▸ AIM:
Copy out exactly the lines from the first line of the material below through the line containing "return link('foil_wrap', me, MAT['foil'], duct)", and nothing beyond them.

━━━━━━━━━━━━━━━━━━━━━━━━━━━━━━

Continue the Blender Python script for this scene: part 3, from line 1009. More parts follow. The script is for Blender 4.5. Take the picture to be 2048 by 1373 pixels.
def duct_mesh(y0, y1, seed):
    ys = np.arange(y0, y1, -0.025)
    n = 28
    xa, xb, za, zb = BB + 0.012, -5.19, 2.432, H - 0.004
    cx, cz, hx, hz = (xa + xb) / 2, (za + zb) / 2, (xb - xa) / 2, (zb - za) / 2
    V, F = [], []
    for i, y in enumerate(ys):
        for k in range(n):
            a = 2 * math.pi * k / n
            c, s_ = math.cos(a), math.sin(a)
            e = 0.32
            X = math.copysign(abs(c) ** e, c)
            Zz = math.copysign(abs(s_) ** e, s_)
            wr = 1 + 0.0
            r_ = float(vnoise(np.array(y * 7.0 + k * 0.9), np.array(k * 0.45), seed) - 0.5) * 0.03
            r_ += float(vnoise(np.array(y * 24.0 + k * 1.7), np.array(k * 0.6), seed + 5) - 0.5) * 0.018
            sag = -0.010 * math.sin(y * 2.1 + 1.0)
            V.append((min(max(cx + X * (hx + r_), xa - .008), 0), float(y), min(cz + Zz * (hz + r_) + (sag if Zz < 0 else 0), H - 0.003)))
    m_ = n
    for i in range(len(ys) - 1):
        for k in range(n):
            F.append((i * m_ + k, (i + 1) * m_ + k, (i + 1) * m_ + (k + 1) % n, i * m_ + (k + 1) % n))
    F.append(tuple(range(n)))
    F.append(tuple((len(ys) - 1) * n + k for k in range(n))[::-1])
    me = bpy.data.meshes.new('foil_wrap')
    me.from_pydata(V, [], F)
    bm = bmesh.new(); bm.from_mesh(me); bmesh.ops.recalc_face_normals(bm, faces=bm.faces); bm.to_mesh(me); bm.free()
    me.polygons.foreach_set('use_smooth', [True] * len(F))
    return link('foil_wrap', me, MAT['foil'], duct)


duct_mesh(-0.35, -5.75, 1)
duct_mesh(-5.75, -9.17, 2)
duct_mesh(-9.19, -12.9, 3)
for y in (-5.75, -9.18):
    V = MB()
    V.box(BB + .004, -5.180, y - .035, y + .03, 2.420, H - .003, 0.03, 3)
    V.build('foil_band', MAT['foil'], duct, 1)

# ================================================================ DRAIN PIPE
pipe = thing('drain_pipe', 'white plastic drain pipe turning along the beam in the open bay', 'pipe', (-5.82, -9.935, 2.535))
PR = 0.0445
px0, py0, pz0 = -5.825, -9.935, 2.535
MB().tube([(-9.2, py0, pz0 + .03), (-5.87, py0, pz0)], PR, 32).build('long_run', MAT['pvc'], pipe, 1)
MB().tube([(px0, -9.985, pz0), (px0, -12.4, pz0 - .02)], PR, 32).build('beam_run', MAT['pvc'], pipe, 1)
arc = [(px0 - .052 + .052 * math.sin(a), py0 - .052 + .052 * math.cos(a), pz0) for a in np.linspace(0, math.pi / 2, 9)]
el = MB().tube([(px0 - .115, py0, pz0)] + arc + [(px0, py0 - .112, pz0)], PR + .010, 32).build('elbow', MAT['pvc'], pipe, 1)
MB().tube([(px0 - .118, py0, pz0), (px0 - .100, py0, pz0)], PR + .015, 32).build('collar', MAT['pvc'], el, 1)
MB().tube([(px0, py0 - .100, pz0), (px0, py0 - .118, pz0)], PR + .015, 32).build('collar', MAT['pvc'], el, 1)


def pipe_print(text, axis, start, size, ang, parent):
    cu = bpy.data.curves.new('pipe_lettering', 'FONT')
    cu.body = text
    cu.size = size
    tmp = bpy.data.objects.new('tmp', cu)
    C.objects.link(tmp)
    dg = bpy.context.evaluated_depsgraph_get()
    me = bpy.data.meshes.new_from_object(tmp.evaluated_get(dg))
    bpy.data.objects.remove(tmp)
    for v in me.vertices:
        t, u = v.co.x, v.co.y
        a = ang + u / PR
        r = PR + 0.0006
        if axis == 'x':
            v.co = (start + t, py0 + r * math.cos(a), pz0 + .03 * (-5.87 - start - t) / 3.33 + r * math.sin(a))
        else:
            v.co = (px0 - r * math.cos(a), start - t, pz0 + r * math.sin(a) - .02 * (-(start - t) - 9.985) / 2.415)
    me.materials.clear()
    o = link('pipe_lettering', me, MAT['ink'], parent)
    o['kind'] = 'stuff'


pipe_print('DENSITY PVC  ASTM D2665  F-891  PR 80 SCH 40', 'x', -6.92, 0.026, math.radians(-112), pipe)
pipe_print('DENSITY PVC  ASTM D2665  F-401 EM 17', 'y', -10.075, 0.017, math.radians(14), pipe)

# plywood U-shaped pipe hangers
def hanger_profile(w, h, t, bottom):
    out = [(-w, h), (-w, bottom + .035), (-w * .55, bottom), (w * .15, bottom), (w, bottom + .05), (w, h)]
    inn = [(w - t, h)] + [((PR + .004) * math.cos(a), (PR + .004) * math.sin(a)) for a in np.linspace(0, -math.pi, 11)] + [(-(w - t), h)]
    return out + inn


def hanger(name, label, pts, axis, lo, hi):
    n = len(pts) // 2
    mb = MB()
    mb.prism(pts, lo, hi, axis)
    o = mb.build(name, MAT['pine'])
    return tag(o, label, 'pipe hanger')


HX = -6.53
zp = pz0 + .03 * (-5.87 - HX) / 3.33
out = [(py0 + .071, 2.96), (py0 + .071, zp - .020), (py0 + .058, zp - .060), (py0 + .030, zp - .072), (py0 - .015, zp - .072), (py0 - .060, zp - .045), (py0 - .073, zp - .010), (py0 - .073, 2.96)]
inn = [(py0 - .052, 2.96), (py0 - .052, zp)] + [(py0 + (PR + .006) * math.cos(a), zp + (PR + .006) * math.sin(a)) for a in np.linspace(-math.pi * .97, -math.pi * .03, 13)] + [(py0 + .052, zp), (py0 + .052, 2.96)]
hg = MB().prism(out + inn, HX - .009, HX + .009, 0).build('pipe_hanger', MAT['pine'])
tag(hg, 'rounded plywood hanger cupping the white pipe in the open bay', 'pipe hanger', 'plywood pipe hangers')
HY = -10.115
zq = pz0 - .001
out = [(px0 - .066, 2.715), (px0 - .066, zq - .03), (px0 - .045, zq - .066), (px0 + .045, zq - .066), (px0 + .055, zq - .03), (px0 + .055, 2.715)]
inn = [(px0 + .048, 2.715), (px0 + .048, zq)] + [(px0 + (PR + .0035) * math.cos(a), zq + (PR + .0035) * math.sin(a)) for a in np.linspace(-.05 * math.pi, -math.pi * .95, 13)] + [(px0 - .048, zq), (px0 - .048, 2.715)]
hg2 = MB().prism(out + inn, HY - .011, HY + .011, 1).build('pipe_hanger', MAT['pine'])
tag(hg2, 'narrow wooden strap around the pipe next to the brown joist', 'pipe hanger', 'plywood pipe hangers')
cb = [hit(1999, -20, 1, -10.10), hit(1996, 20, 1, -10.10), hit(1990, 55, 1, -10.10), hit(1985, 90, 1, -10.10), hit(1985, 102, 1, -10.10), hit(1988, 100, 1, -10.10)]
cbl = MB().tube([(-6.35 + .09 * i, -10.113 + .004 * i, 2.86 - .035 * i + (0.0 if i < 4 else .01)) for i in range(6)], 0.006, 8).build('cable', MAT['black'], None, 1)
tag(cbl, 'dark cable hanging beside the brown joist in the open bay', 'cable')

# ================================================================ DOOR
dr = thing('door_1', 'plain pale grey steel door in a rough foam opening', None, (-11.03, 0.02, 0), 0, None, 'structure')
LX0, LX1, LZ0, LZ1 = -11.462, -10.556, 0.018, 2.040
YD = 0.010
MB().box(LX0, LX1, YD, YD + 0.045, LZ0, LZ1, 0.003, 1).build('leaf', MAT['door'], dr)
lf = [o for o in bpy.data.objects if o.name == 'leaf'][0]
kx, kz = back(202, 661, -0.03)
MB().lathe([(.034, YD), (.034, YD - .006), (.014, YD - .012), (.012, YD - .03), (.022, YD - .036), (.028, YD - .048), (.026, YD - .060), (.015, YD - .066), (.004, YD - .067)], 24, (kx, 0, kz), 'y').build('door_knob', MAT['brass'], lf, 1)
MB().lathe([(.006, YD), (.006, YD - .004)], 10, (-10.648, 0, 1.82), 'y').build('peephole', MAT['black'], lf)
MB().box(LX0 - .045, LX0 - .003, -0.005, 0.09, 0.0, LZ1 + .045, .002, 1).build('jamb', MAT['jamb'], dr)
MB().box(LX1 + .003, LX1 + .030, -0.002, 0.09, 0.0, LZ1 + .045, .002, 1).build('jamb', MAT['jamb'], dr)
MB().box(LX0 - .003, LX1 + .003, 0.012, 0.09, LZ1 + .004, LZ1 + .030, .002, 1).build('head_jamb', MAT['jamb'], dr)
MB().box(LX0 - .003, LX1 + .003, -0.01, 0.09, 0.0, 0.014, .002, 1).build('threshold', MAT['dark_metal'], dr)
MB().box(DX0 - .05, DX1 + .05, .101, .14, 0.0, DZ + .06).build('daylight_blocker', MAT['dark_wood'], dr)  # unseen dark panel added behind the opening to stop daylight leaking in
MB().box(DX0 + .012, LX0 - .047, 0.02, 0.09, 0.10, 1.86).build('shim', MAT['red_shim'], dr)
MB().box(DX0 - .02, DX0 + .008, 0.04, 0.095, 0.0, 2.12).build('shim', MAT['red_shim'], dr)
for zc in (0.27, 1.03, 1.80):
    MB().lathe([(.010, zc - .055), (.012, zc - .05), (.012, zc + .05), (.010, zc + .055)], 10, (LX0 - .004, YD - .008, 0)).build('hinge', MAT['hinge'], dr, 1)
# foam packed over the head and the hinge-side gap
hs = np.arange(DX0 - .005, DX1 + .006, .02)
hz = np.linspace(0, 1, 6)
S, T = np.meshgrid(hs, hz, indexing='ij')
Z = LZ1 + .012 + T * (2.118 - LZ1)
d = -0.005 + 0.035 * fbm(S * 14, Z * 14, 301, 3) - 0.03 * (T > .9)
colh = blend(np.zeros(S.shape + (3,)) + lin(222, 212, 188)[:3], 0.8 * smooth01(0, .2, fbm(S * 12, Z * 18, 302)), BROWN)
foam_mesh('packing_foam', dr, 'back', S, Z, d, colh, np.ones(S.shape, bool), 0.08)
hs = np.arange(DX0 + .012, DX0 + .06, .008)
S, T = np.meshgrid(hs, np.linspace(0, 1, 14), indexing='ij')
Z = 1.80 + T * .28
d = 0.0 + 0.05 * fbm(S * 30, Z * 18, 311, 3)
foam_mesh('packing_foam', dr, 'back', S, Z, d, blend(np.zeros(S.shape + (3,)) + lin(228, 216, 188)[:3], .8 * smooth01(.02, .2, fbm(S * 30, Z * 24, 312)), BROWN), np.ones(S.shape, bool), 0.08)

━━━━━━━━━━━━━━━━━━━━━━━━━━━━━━

▸ ANSWER TO THE TASK:
Continue the Blender Python script for this scene: part 3, from line 1009. More parts follow. The script is for Blender 4.5. Take the picture to be 2048 by 1373 pixels.
def duct_mesh(y0, y1, seed):
    ys = np.arange(y0, y1, -0.025)
    n = 28
    xa, xb, za, zb = BB + 0.012, -5.19, 2.432, H - 0.004
    cx, cz, hx, hz = (xa + xb) / 2, (za + zb) / 2, (xb - xa) / 2, (zb - za) / 2
    V, F = [], []
    for i, y in enumerate(ys):
        for k in range(n):
            a = 2 * math.pi * k / n
            c, s_ = math.cos(a), math.sin(a)
            e = 0.32
            X = math.copysign(abs(c) ** e, c)
            Zz = math.copysign(abs(s_) ** e, s_)
            wr = 1 + 0.0
            r_ = float(vnoise(np.array(y * 7.0 + k * 0.9), np.array(k * 0.45), seed) - 0.5) * 0.03
            r_ += float(vnoise(np.array(y * 24.0 + k * 1.7), np.array(k * 0.6), seed + 5) - 0.5) * 0.018
            sag = -0.010 * math.sin(y * 2.1 + 1.0)
            V.append((min(max(cx + X * (hx + r_), xa - .008), 0), float(y), min(cz + Zz * (hz + r_) + (sag if Zz < 0 else 0), H - 0.003)))
    m_ = n
    for i in range(len(ys) - 1):
        for k in range(n):
            F.append((i * m_ + k, (i + 1) * m_ + k, (i + 1) * m_ + (k + 1) % n, i * m_ + (k + 1) % n))
    F.append(tuple(range(n)))
    F.append(tuple((len(ys) - 1) * n + k for k in range(n))[::-1])
    me = bpy.data.meshes.new('foil_wrap')
    me.from_pydata(V, [], F)
    bm = bmesh.new(); bm.from_mesh(me); bmesh.ops.recalc_face_normals(bm, faces=bm.faces); bm.to_mesh(me); bm.free()
    me.polygons.foreach_set('use_smooth', [True] * len(F))
    return link('foil_wrap', me, MAT['foil'], duct)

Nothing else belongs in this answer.